══ Excerpted data ══

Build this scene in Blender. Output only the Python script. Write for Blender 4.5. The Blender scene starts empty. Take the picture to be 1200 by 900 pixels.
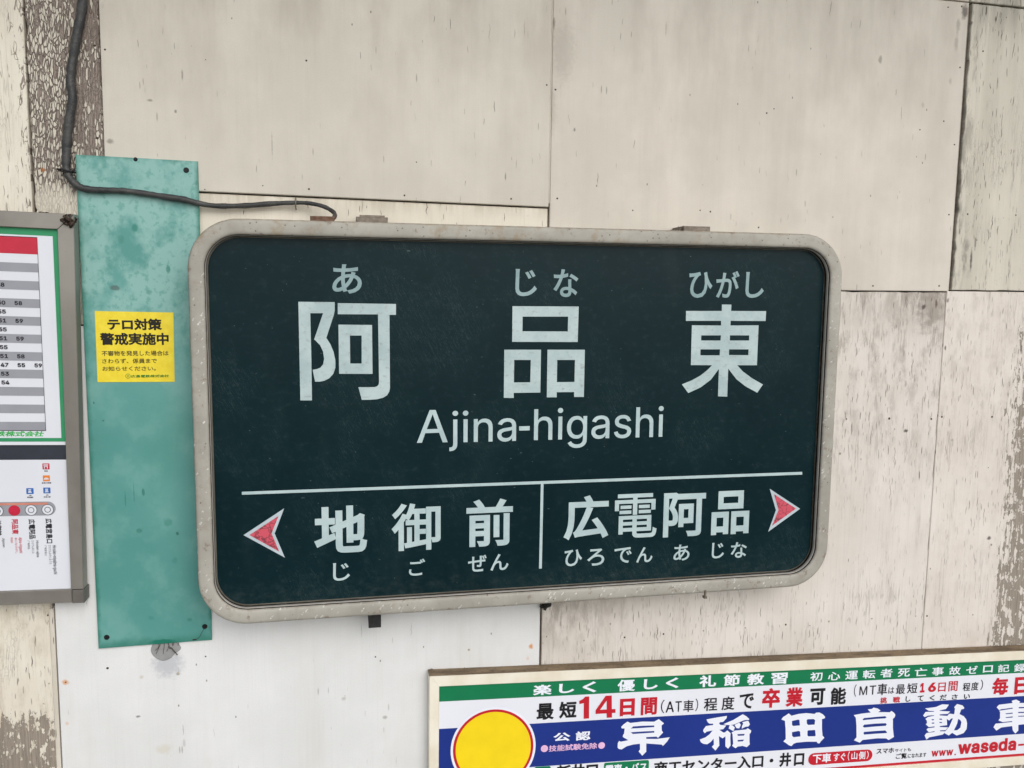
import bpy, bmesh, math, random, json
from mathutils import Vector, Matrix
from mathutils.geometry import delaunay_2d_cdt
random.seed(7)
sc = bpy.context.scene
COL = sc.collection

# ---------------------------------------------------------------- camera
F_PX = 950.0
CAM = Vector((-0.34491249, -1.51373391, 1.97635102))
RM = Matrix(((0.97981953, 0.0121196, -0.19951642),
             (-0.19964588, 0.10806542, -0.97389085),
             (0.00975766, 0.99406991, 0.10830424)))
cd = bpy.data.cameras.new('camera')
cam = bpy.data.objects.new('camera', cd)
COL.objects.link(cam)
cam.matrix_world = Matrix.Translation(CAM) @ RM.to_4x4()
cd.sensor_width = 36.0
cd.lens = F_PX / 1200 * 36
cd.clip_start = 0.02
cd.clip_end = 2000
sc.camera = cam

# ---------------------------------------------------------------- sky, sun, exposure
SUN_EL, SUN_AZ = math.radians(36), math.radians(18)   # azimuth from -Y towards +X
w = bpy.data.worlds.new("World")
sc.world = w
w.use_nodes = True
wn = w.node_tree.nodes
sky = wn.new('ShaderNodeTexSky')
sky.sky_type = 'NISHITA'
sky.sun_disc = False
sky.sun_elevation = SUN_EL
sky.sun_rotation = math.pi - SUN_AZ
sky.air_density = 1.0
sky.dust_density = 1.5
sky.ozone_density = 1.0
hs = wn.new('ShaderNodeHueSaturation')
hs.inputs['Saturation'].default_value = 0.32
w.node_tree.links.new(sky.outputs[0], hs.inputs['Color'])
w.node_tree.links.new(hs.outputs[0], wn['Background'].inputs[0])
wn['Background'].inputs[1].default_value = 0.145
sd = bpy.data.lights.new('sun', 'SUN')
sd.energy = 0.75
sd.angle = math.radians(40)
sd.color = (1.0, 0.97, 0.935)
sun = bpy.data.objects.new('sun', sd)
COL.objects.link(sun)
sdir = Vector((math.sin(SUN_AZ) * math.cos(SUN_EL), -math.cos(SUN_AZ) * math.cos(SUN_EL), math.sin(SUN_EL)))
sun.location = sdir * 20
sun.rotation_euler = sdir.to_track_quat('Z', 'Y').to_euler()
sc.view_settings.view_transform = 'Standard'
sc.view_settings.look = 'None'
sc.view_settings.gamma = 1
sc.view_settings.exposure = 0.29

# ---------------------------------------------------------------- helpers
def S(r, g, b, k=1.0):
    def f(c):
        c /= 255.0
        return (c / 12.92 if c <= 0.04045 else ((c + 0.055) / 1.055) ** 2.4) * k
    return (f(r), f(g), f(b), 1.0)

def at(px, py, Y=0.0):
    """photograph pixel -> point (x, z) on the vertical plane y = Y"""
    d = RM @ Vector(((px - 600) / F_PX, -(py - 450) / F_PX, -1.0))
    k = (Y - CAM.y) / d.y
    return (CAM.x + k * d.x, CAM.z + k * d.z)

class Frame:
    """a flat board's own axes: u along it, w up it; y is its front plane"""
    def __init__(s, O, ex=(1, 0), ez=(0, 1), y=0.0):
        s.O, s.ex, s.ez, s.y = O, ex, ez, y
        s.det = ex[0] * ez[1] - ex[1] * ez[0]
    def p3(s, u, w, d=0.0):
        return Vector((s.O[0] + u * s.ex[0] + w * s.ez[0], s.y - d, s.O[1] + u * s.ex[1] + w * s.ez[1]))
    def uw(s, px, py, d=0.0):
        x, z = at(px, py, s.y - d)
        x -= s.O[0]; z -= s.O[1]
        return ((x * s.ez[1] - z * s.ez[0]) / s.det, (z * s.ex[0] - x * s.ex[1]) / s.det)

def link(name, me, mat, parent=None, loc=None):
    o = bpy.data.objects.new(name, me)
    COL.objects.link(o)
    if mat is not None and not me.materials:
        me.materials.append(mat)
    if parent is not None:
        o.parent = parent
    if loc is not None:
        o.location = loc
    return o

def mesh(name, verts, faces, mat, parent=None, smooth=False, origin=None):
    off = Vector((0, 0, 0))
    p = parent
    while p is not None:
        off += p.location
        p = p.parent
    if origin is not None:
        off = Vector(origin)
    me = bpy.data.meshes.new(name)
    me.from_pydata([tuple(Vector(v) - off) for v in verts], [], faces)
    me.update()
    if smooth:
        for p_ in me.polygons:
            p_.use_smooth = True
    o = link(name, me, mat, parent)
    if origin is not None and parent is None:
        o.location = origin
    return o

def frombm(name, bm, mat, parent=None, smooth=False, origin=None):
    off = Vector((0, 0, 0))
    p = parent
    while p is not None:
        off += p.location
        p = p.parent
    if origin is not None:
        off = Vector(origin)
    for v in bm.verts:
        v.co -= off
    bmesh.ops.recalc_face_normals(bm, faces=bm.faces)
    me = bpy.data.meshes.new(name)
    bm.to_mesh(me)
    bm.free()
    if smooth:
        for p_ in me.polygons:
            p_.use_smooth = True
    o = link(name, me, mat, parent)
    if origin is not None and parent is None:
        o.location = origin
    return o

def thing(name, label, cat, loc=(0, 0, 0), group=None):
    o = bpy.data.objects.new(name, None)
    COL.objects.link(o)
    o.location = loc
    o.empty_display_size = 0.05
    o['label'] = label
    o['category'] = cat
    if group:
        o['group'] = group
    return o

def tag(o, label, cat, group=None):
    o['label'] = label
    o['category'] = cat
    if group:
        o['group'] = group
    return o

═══
══ Excerpted data ══

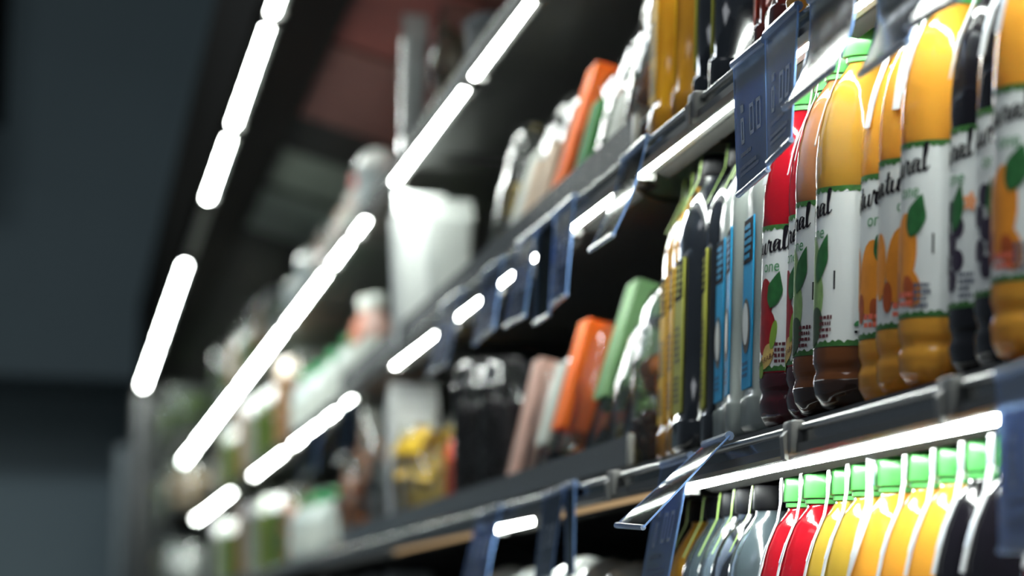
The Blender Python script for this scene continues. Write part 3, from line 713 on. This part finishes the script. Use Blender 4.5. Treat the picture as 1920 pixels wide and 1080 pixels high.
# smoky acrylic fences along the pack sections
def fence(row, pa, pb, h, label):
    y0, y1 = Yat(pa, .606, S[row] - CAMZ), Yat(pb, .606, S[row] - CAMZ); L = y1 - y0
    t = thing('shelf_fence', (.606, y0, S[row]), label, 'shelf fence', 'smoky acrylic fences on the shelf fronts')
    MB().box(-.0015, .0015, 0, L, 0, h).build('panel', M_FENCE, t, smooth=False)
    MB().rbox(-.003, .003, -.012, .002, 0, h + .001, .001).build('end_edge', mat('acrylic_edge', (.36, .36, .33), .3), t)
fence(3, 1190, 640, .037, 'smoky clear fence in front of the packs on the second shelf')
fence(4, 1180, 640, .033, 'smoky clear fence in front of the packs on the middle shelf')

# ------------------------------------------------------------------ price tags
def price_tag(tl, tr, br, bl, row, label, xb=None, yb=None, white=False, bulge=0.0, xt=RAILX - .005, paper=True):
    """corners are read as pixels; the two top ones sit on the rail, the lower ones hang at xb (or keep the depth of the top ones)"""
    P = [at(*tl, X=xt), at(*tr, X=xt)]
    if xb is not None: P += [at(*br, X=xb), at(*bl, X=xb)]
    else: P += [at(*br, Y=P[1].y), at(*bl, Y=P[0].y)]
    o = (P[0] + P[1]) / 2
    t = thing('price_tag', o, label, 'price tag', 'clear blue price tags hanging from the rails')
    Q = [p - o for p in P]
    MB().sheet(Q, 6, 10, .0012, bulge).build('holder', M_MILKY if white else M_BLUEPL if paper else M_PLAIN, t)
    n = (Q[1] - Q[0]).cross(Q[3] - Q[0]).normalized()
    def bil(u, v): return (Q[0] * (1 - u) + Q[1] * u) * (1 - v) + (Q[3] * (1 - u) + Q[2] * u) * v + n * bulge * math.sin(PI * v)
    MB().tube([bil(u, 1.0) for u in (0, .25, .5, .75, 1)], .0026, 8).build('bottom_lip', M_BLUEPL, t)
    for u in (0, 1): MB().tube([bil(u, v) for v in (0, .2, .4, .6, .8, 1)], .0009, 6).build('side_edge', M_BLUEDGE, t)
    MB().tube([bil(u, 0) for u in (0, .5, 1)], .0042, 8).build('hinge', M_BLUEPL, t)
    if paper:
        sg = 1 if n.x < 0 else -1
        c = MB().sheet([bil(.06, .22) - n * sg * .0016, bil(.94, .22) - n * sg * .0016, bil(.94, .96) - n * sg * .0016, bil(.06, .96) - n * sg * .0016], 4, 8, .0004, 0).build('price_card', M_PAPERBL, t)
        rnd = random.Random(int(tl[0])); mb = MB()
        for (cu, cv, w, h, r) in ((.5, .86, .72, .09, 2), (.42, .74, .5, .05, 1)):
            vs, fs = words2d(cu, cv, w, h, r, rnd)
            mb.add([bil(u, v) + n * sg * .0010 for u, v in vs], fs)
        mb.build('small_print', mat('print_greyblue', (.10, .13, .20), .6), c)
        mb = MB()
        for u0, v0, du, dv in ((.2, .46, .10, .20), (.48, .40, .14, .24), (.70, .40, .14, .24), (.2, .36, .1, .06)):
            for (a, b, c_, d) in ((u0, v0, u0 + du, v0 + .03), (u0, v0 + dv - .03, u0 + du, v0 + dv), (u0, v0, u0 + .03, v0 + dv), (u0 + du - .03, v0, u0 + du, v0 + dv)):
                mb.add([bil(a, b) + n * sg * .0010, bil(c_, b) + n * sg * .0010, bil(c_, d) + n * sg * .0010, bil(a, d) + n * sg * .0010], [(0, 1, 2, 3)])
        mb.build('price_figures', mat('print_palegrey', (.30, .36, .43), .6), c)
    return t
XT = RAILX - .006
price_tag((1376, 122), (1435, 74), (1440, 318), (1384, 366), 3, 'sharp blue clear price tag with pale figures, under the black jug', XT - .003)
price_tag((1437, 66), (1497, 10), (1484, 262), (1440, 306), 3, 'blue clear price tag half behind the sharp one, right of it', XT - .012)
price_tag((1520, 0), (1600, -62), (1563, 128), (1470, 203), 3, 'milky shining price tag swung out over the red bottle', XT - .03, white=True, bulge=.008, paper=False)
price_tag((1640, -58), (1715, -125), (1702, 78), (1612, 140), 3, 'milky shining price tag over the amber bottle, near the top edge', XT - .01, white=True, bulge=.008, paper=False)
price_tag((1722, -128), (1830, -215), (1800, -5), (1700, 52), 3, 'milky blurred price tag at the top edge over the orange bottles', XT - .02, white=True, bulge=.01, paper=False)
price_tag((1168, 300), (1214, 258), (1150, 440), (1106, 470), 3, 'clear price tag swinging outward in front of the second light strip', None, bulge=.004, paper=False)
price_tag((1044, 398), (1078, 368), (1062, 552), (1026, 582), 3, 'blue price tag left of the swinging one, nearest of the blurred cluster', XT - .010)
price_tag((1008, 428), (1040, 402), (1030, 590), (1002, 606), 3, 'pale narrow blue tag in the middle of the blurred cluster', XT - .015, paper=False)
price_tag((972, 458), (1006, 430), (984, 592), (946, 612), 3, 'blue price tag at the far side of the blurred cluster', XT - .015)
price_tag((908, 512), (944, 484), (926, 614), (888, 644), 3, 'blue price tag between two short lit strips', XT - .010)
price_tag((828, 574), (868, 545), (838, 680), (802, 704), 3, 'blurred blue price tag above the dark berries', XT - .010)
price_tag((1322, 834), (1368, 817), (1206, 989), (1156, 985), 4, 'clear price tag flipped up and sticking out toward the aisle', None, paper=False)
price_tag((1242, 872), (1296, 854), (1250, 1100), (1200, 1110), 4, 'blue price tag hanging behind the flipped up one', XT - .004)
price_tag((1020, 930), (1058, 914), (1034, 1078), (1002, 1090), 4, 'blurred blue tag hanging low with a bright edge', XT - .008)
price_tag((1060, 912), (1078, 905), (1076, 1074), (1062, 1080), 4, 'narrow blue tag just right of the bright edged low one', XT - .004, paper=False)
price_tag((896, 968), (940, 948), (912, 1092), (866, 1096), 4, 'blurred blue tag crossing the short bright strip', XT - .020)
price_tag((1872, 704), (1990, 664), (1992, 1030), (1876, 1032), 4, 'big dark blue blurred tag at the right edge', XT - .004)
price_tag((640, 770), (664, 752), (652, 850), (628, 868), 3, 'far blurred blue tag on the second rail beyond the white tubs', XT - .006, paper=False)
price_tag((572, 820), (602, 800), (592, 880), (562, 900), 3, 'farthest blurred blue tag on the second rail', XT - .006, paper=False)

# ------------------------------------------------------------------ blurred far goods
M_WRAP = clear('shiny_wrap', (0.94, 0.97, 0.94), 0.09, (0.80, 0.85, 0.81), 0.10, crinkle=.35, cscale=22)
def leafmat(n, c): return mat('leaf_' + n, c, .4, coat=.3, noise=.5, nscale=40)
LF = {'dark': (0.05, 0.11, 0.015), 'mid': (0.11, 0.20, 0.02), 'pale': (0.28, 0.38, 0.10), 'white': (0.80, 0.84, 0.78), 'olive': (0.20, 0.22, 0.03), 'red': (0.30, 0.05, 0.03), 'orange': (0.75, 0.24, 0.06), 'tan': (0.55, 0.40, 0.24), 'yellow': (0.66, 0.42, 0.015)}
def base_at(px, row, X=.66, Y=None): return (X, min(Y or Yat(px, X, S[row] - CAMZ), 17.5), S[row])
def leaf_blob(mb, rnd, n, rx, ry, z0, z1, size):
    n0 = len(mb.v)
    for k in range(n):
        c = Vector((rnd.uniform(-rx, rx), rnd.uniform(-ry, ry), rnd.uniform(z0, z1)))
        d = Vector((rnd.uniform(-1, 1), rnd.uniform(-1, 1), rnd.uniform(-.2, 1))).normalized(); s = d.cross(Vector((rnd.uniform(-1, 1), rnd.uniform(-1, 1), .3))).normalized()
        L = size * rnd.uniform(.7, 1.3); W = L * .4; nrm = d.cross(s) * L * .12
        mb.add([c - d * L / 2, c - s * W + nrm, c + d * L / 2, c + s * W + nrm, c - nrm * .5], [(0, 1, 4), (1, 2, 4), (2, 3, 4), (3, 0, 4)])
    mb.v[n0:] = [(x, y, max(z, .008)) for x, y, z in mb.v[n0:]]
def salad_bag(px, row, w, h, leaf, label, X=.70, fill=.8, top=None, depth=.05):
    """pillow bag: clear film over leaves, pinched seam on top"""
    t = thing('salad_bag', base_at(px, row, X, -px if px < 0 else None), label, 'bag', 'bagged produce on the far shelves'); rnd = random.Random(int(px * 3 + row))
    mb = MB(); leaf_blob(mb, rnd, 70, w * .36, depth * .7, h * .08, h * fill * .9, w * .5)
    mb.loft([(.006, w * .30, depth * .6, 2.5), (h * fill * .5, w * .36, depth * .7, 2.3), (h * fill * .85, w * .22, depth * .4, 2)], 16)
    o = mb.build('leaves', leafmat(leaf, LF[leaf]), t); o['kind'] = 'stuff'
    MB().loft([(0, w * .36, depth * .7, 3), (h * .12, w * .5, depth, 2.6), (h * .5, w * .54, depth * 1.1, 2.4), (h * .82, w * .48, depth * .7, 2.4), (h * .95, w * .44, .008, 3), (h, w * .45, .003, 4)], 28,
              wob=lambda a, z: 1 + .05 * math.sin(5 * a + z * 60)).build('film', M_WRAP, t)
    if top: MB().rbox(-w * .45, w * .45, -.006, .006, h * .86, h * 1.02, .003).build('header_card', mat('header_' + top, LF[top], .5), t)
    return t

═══

Written problem
From the records above, quote word for word only the lines beginning at the line that has "Build this scene" and stopping after the line that has "COL = sc.collection". Omit the pictures.

Result of this exercise
Build this scene in Blender. Output only the Python script. Write for Blender 4.5. The Blender scene starts empty. Take the picture to be 1200 by 900 pixels.
import bpy, bmesh, math, random, json
from mathutils import Vector, Matrix
from mathutils.geometry import delaunay_2d_cdt
random.seed(7)
sc = bpy.context.scene
COL = sc.collection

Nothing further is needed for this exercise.